WORK REQUIRED:
Repeat the material below exactly, line for line.

⟨

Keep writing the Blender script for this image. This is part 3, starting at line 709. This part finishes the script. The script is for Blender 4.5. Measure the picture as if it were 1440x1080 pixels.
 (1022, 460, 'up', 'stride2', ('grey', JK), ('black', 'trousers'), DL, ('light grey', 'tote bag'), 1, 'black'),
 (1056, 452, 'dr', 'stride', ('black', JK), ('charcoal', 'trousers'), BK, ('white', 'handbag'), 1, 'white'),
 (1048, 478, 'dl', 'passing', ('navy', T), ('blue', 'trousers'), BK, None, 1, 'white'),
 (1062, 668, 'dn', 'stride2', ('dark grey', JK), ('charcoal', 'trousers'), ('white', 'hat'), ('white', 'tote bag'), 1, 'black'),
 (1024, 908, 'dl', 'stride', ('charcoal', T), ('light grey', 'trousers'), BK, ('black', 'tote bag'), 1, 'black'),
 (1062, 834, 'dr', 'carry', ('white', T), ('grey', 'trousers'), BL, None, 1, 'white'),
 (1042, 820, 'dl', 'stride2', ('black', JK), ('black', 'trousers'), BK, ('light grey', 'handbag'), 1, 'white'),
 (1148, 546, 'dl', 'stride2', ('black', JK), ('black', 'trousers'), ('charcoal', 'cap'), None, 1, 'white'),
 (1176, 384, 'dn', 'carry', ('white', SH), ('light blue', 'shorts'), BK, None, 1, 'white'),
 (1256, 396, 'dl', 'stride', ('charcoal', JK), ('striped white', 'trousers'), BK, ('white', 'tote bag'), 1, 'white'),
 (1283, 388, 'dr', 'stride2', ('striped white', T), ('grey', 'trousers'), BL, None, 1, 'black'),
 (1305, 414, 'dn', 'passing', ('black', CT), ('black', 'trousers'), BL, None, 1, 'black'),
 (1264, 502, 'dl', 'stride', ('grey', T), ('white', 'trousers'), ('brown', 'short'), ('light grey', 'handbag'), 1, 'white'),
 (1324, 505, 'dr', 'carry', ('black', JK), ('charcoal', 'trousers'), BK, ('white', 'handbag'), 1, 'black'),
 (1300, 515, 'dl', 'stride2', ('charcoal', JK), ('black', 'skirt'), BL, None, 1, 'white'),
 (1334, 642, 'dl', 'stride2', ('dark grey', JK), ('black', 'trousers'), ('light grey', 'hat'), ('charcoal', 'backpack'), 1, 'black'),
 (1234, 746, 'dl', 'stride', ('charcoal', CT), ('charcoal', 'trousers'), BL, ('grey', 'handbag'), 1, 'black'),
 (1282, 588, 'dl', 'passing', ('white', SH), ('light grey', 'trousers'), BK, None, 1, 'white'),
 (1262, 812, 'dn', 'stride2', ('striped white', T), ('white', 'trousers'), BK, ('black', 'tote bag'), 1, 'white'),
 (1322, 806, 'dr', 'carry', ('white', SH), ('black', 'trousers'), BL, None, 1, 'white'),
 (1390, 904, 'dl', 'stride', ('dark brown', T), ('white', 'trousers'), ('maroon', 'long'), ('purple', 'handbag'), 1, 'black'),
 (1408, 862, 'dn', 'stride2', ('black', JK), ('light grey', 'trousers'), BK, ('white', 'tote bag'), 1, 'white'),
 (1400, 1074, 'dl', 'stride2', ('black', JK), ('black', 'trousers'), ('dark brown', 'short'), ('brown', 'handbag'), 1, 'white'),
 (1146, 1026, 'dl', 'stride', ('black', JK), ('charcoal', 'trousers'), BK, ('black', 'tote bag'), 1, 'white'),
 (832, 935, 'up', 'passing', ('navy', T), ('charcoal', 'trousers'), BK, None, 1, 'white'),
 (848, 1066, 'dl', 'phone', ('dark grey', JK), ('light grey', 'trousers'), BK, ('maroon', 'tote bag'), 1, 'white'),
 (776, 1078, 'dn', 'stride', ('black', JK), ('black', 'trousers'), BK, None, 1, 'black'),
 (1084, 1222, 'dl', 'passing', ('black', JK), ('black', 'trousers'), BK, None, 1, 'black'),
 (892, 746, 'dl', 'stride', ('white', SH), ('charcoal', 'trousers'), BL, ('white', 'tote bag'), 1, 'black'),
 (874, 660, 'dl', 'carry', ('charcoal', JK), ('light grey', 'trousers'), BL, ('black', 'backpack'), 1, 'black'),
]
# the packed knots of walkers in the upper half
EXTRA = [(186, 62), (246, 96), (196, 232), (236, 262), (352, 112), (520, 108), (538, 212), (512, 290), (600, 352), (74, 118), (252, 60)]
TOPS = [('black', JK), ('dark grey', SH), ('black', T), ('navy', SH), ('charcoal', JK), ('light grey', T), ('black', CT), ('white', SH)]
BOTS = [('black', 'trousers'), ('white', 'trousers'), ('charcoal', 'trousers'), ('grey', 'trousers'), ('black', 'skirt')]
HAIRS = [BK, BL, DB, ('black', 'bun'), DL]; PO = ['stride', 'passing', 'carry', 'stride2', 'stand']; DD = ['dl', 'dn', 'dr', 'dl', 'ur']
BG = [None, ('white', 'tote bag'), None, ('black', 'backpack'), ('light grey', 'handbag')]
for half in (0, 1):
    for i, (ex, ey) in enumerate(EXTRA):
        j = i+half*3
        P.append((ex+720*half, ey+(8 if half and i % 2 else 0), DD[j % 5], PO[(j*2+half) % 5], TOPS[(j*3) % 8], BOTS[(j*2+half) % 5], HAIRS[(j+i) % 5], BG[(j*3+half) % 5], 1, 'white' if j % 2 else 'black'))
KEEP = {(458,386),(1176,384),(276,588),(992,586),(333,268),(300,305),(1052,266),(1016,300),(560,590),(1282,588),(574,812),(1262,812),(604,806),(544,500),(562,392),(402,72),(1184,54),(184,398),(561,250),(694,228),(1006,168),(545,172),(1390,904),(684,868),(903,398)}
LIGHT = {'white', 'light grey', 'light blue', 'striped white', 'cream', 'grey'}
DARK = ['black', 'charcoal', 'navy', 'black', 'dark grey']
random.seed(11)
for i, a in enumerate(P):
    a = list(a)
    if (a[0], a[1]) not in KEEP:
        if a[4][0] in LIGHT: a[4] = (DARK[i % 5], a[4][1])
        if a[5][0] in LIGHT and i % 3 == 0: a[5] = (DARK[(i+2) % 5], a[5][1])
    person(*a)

⟩

TASK RESPONSE:
Keep writing the Blender script for this image. This is part 3, starting at line 709. This part finishes the script. The script is for Blender 4.5. Measure the picture as if it were 1440x1080 pixels.
 (1022, 460, 'up', 'stride2', ('grey', JK), ('black', 'trousers'), DL, ('light grey', 'tote bag'), 1, 'black'),
 (1056, 452, 'dr', 'stride', ('black', JK), ('charcoal', 'trousers'), BK, ('white', 'handbag'), 1, 'white'),
 (1048, 478, 'dl', 'passing', ('navy', T), ('blue', 'trousers'), BK, None, 1, 'white'),
 (1062, 668, 'dn', 'stride2', ('dark grey', JK), ('charcoal', 'trousers'), ('white', 'hat'), ('white', 'tote bag'), 1, 'black'),
 (1024, 908, 'dl', 'stride', ('charcoal', T), ('light grey', 'trousers'), BK, ('black', 'tote bag'), 1, 'black'),
 (1062, 834, 'dr', 'carry', ('white', T), ('grey', 'trousers'), BL, None, 1, 'white'),
 (1042, 820, 'dl', 'stride2', ('black', JK), ('black', 'trousers'), BK, ('light grey', 'handbag'), 1, 'white'),
 (1148, 546, 'dl', 'stride2', ('black', JK), ('black', 'trousers'), ('charcoal', 'cap'), None, 1, 'white'),
 (1176, 384, 'dn', 'carry', ('white', SH), ('light blue', 'shorts'), BK, None, 1, 'white'),
 (1256, 396, 'dl', 'stride', ('charcoal', JK), ('striped white', 'trousers'), BK, ('white', 'tote bag'), 1, 'white'),
 (1283, 388, 'dr', 'stride2', ('striped white', T), ('grey', 'trousers'), BL, None, 1, 'black'),
 (1305, 414, 'dn', 'passing', ('black', CT), ('black', 'trousers'), BL, None, 1, 'black'),
 (1264, 502, 'dl', 'stride', ('grey', T), ('white', 'trousers'), ('brown', 'short'), ('light grey', 'handbag'), 1, 'white'),
 (1324, 505, 'dr', 'carry', ('black', JK), ('charcoal', 'trousers'), BK, ('white', 'handbag'), 1, 'black'),
 (1300, 515, 'dl', 'stride2', ('charcoal', JK), ('black', 'skirt'), BL, None, 1, 'white'),
 (1334, 642, 'dl', 'stride2', ('dark grey', JK), ('black', 'trousers'), ('light grey', 'hat'), ('charcoal', 'backpack'), 1, 'black'),
 (1234, 746, 'dl', 'stride', ('charcoal', CT), ('charcoal', 'trousers'), BL, ('grey', 'handbag'), 1, 'black'),
 (1282, 588, 'dl', 'passing', ('white', SH), ('light grey', 'trousers'), BK, None, 1, 'white'),
 (1262, 812, 'dn', 'stride2', ('striped white', T), ('white', 'trousers'), BK, ('black', 'tote bag'), 1, 'white'),
 (1322, 806, 'dr', 'carry', ('white', SH), ('black', 'trousers'), BL, None, 1, 'white'),
 (1390, 904, 'dl', 'stride', ('dark brown', T), ('white', 'trousers'), ('maroon', 'long'), ('purple', 'handbag'), 1, 'black'),
 (1408, 862, 'dn', 'stride2', ('black', JK), ('light grey', 'trousers'), BK, ('white', 'tote bag'), 1, 'white'),
 (1400, 1074, 'dl', 'stride2', ('black', JK), ('black', 'trousers'), ('dark brown', 'short'), ('brown', 'handbag'), 1, 'white'),
 (1146, 1026, 'dl', 'stride', ('black', JK), ('charcoal', 'trousers'), BK, ('black', 'tote bag'), 1, 'white'),
 (832, 935, 'up', 'passing', ('navy', T), ('charcoal', 'trousers'), BK, None, 1, 'white'),
 (848, 1066, 'dl', 'phone', ('dark grey', JK), ('light grey', 'trousers'), BK, ('maroon', 'tote bag'), 1, 'white'),
 (776, 1078, 'dn', 'stride', ('black', JK), ('black', 'trousers'), BK, None, 1, 'black'),
 (1084, 1222, 'dl', 'passing', ('black', JK), ('black', 'trousers'), BK, None, 1, 'black'),
 (892, 746, 'dl', 'stride', ('white', SH), ('charcoal', 'trousers'), BL, ('white', 'tote bag'), 1, 'black'),
 (874, 660, 'dl', 'carry', ('charcoal', JK), ('light grey', 'trousers'), BL, ('black', 'backpack'), 1, 'black'),
]
# the packed knots of walkers in the upper half
EXTRA = [(186, 62), (246, 96), (196, 232), (236, 262), (352, 112), (520, 108), (538, 212), (512, 290), (600, 352), (74, 118), (252, 60)]
TOPS = [('black', JK), ('dark grey', SH), ('black', T), ('navy', SH), ('charcoal', JK), ('light grey', T), ('black', CT), ('white', SH)]
BOTS = [('black', 'trousers'), ('white', 'trousers'), ('charcoal', 'trousers'), ('grey', 'trousers'), ('black', 'skirt')]
HAIRS = [BK, BL, DB, ('black', 'bun'), DL]; PO = ['stride', 'passing', 'carry', 'stride2', 'stand']; DD = ['dl', 'dn', 'dr', 'dl', 'ur']
BG = [None, ('white', 'tote bag'), None, ('black', 'backpack'), ('light grey', 'handbag')]
for half in (0, 1):
    for i, (ex, ey) in enumerate(EXTRA):
        j = i+half*3
        P.append((ex+720*half, ey+(8 if half and i % 2 else 0), DD[j % 5], PO[(j*2+half) % 5], TOPS[(j*3) % 8], BOTS[(j*2+half) % 5], HAIRS[(j+i) % 5], BG[(j*3+half) % 5], 1, 'white' if j % 2 else 'black'))
KEEP = {(458,386),(1176,384),(276,588),(992,586),(333,268),(300,305),(1052,266),(1016,300),(560,590),(1282,588),(574,812),(1262,812),(604,806),(544,500),(562,392),(402,72),(1184,54),(184,398),(561,250),(694,228),(1006,168),(545,172),(1390,904),(684,868),(903,398)}
LIGHT = {'white', 'light grey', 'light blue', 'striped white', 'cream', 'grey'}
DARK = ['black', 'charcoal', 'navy', 'black', 'dark grey']
random.seed(11)
for i, a in enumerate(P):
    a = list(a)
    if (a[0], a[1]) not in KEEP:
        if a[4][0] in LIGHT: a[4] = (DARK[i % 5], a[4][1])
        if a[5][0] in LIGHT and i % 3 == 0: a[5] = (DARK[(i+2) % 5], a[5][1])
    person(*a)